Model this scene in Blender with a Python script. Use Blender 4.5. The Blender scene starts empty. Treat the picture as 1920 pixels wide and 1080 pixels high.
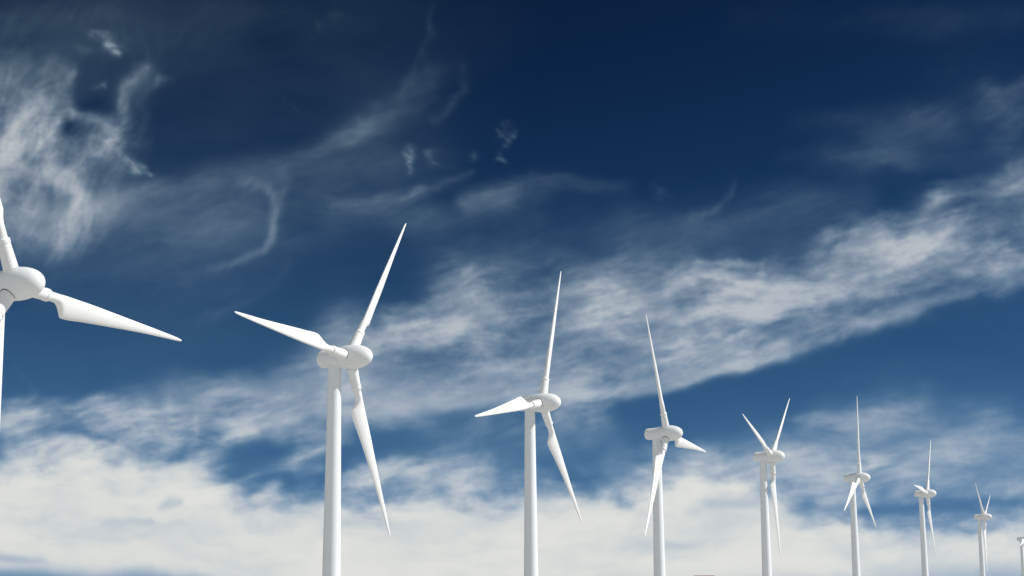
# Wind turbines in a row under a deep blue sky with cirrus.  Blender 4.5, self-contained.
import bpy, bmesh, math, random
import numpy as np
from mathutils import Matrix, Vector
random.seed(4)
R = math.radians
SC = bpy.context.scene
COL = SC.collection

# ------------------------------------------------------------------ camera
PITCH, ROLL, FOC = R(10.75), R(-0.298), 2942.2        # focal length in units of a 1920 wide frame
cam_data = bpy.data.cameras.new("camera"); cam = bpy.data.objects.new("camera", cam_data); COL.objects.link(cam)
cam_data.sensor_fit = 'HORIZONTAL'; cam_data.sensor_width = 36.0; cam_data.lens = 36.0*FOC/1920.0
cam_data.clip_start = 0.5; cam_data.clip_end = 2.0e6
_F = Vector((0, math.cos(PITCH), math.sin(PITCH))); _U0 = Vector((0, -math.sin(PITCH), math.cos(PITCH))); _R0 = Vector((1, 0, 0))
_Rv = _R0*math.cos(ROLL) + _U0*math.sin(ROLL); _Uv = _U0*math.cos(ROLL) - _R0*math.sin(ROLL)
cam.matrix_world = Matrix((( _Rv.x, _Uv.x, -_F.x, 0), (_Rv.y, _Uv.y, -_F.y, 0), (_Rv.z, _Uv.z, -_F.z, 0), (0, 0, 0, 1)))
SC.camera = cam
SC.render.resolution_x, SC.render.resolution_y = 1024, 576

# ------------------------------------------------------------------ sky, sun, exposure
SUN_EL, SUN_AZ = 40.0, 90.0                            # azimuth in degrees, clockwise from the view direction (+Y)
SKY_GAMMA, SKY_FILTER = 2.55, (17.0, 16.2, 7.5)
SKY_KNEE = (0.085, 0.17, 0.42)
world = bpy.data.worlds.new("World"); SC.world = world; world.use_nodes = True
wn, wl = world.node_tree.nodes, world.node_tree.links
wn.clear()
w_out = wn.new('ShaderNodeOutputWorld'); w_bg = wn.new('ShaderNodeBackground'); w_sky = wn.new('ShaderNodeTexSky')
w_sky.sky_type = 'NISHITA'; w_sky.sun_disc = False
w_sky.sun_elevation = R(SUN_EL); w_sky.sun_rotation = R(SUN_AZ)
w_sky.altitude = 1200.0; w_sky.air_density = 0.55; w_sky.dust_density = 0.0; w_sky.ozone_density = 4.0
w_bg.inputs['Strength'].default_value = 0.05
# a polarising filter deepens the clear blue: the sky's own tones with more contrast and saturation
w_scale = wn.new('ShaderNodeVectorMath'); w_scale.operation = 'SCALE'; w_scale.inputs['Scale'].default_value = 0.05
w_gam = wn.new('ShaderNodeGamma'); w_gam.inputs['Gamma'].default_value = SKY_GAMMA
w_mul = wn.new('ShaderNodeVectorMath'); w_mul.operation = 'MULTIPLY'; w_mul.inputs[1].default_value = [c/0.05 for c in SKY_FILTER]
w_div = wn.new('ShaderNodeVectorMath'); w_div.operation = 'DIVIDE'; w_div.inputs[1].default_value = [c/0.05 for c in SKY_KNEE]
w_one = wn.new('ShaderNodeVectorMath'); w_one.operation = 'ADD'; w_one.inputs[1].default_value = (1, 1, 1)
w_min = wn.new('ShaderNodeVectorMath'); w_min.operation = 'DIVIDE'
wl.new(w_sky.outputs[0], w_scale.inputs[0]); wl.new(w_scale.outputs[0], w_gam.inputs[0]); wl.new(w_gam.outputs[0], w_mul.inputs[0]); wl.new(w_mul.outputs[0], w_div.inputs[0]); wl.new(w_div.outputs[0], w_one.inputs[0])
wl.new(w_mul.outputs[0], w_min.inputs[0]); wl.new(w_one.outputs[0], w_min.inputs[1])
wl.new(w_min.outputs[0], w_bg.inputs['Color']); wl.new(w_bg.outputs[0], w_out.inputs['Surface'])
sun_data = bpy.data.lights.new("sun", 'SUN'); sun_data.energy = 3.3; sun_data.angle = R(0.5); sun_data.color = (1.0, 0.985, 0.96)
sun = bpy.data.objects.new("sun", sun_data); COL.objects.link(sun)
_sd = Vector((math.sin(R(SUN_AZ))*math.cos(R(SUN_EL)), math.cos(R(SUN_AZ))*math.cos(R(SUN_EL)), math.sin(R(SUN_EL))))
sun.rotation_euler = (-_sd).to_track_quat('-Z', 'Y').to_euler()
SC.view_settings.view_transform = 'Standard'; SC.view_settings.look = 'None'
SC.view_settings.exposure = 0.47; SC.view_settings.gamma = 1.0; SC.view_settings.use_curve_mapping = False
SC.cycles.use_denoising = True; SC.cycles.denoising_input_passes = 'RGB_ALBEDO_NORMAL'
SC.cycles.max_bounces = 8; SC.cycles.diffuse_bounces = 4; SC.cycles.transparent_max_bounces = 16

# ------------------------------------------------------------------ materials
def material(name):
    m = bpy.data.materials.new(name); m.use_nodes = True
    n, l = m.node_tree.nodes, m.node_tree.links
    b = n['Principled BSDF']
    return m, n, l, b
def coat_paint(name, base, rough, streak):
    """white gel coat: faint cloudy tone, faint rain streaks"""
    m, n, l, b = material(name)
    tc = n.new('ShaderNodeTexCoord')
    n1 = n.new('ShaderNodeTexNoise'); n1.inputs['Scale'].default_value = 0.35; n1.inputs['Detail'].default_value = 5
    mp = n.new('ShaderNodeMapping'); mp.inputs['Scale'].default_value = (2.2, 2.2, 0.05)
    n2 = n.new('ShaderNodeTexNoise'); n2.inputs['Scale'].default_value = 1.0; n2.inputs['Detail'].default_value = 4
    l.new(tc.outputs['Object'], n1.inputs['Vector']); l.new(tc.outputs['Object'], mp.inputs['Vector']); l.new(mp.outputs[0], n2.inputs['Vector'])
    ad = n.new('ShaderNodeMath'); ad.operation = 'MULTIPLY_ADD'; ad.inputs[1].default_value = streak
    l.new(n2.outputs[0], ad.inputs[0]); l.new(n1.outputs[0], ad.inputs[2])
    rp = n.new('ShaderNodeValToRGB')
    rp.color_ramp.elements[0].position = 0.3; rp.color_ramp.elements[1].position = 0.9
    rp.color_ramp.elements[0].color = tuple(0.94*c for c in base)+(1,); rp.color_ramp.elements[1].color = tuple(base)+(1,)
    l.new(ad.outputs[0], rp.inputs[0]); l.new(rp.outputs[0], b.inputs['Base Color'])
    b.inputs['Roughness'].default_value = rough; b.inputs['Specular IOR Level'].default_value = 0.35
    return m
M_TOWER = coat_paint('tower_paint', (0.77, 0.79, 0.81), 0.5, 0.35)
M_NAC = coat_paint('nacelle_gel_coat', (0.78, 0.79, 0.80), 0.45, 0.15)
M_BLADE = coat_paint('blade_gel_coat', (0.83, 0.83, 0.825), 0.42, 0.1)
def plain(name, col, rough, scale=3.0, vary=0.25):
    m, n, l, b = material(name)
    tc = n.new('ShaderNodeTexCoord'); nz = n.new('ShaderNodeTexNoise'); nz.inputs['Scale'].default_value = scale; nz.inputs['Detail'].default_value = 6
    rp = n.new('ShaderNodeValToRGB'); rp.color_ramp.elements[0].position = 0.3; rp.color_ramp.elements[1].position = 0.7
    rp.color_ramp.elements[0].color = tuple(c*(1-vary) for c in col)+(1,); rp.color_ramp.elements[1].color = tuple(min(1, c*(1+vary)) for c in col)+(1,)
    l.new(tc.outputs['Object'], nz.inputs['Vector']); l.new(nz.outputs[0], rp.inputs[0]); l.new(rp.outputs[0], b.inputs['Base Color'])
    b.inputs['Roughness'].default_value = rough
    return m
M_GAP = plain('gap_shade', (0.012, 0.012, 0.013), 0.8)  # dark colour stands in for the shade inside the blade root gap
M_WALL = plain('render_wall', (0.45, 0.40, 0.33), 0.9, 1.5, 0.1)
M_ROOF = plain('tan_roof', (0.42, 0.22, 0.12), 0.85, 2.0, 0.2)
M_TRIM = plain('dark_trim', (0.06, 0.065, 0.05), 0.7)
M_GLASS, _n, _l, _b = material('window_glass'); _b.inputs['Base Color'].default_value = (0.02, 0.03, 0.04, 1); _b.inputs['Roughness'].default_value = 0.08
M_DOOR = plain('painted_door', (0.10, 0.13, 0.16), 0.6)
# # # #
◆ **TASK**
Repeat only the lines from the beginning of the material through the line containing "COL = SC.collection", both ends kept, leaving pictures out.

◆ **WRITTEN ANSWER**
Model this scene in Blender with a Python script. Use Blender 4.5. The Blender scene starts empty. Treat the picture as 1920 pixels wide and 1080 pixels high.
# Wind turbines in a row under a deep blue sky with cirrus.  Blender 4.5, self-contained.
import bpy, bmesh, math, random
import numpy as np
from mathutils import Matrix, Vector
random.seed(4)
R = math.radians
SC = bpy.context.scene
COL = SC.collection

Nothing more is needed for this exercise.